The Forbidden Room
The Forbidden Room is not your average film, even for the arthouse cinema scene. It is essentially a series of vignettes, which, rather than occurring linearly one after another, interweave. In one segment a character will have a dream which itself becomes a completely different film. Some of these vignettes appear for five or ten minutes in their entirety and then disappear; others become framing narratives for their successors. Actors appear in multiple segments, sometimes playing the same characters, sometimes as dreamlike reinterpretations of earlier characters, and sometimes in completely new roles. The only real connections are the themes of love, family and repression and the constant aesthetic choices of excessive close-ups, warped film, and highly exaggerated colours. It is a truly unique cinematic experience.
This, of course, is all well and good. The question is not “is this a film with a difference?”, but “does it work?” The answer to the former is a resounding “yes”, so if that is what you want from a film, then go and catch it now before it leaves cinemas. But, when making such an ambitious experimental project, a filmmaker always walks a knife-edge between inspired transcendence and messy self-indulgence, and it is unclear which of these Guy Maddin achieves with The Forbidden Room.
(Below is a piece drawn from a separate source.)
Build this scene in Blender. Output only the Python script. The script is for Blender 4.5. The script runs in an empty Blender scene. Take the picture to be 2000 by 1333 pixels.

Certainly, there are a lot of very interesting ideas and visuals at play. The film grew out of an art project dealing with lost silent films, and each section appears as its own fragment that is pieced together into a larger puzzle. What’s surprising about this approach is that it would be easy to fall into the trap of overstating its messages or becoming needlessly obscure. Maddin manages to avoid both these issues, largely due to his film having an enjoyably cheeky sense of humour that keeps it feeling light and unburdened. As a result, a number of the sections are particularly enjoyable due, such as an especially amusing musical lobotomy sketch. There are some inspired visual elements throughout the film as well: the opening titles jump between different art styles as a synecdoche-like miniature of the film’s overall aesthetic; one character is completely obscured by film burn and a particularly risqué joke is made by over-laying footage of a train entering a tunnel on top of an x-ray of a woman’s pelvis. These are but three examples of many scattered throughout the film.
The word “scattered” is important, though; as brilliant as certain elements are, they’re spread quite thinly. There are long sections with awkward, almost Brechtian performances that make the characters very difficult to connect with. This is somewhat the point, but when the film has no plot and the visual style is so dreamlike, it is easy to become disconnected and let your mind drift. A striking detail will grab your attention momentarily, but generally the film ends up being mildly tedious, which for a piece with so many great elements is unfortunate. The sections might share slight thematic similarities, but each is a bit too shallow in itself and they end up feeling like completely different projects that don’t entirely fit together. Most could be removed without affecting the film’s messages, plot or style at all, leading to the film having no distinct sense of pace or purpose.
When writing this review, I realised I felt more rewarded thinking about The Forbidden Room than actually watching it. Upon leaving the cinema, the more tedious aspects fade from memory while the clever and inventive ideas stick with you. Therefore, I suggest that the film would be best watched by either a creative individual whose work it would inspire, or by a group, who could discuss its more successful ideas together after. On its own, the film is fascinating, but highly flawed, while its effects are powerful and its influence lasting.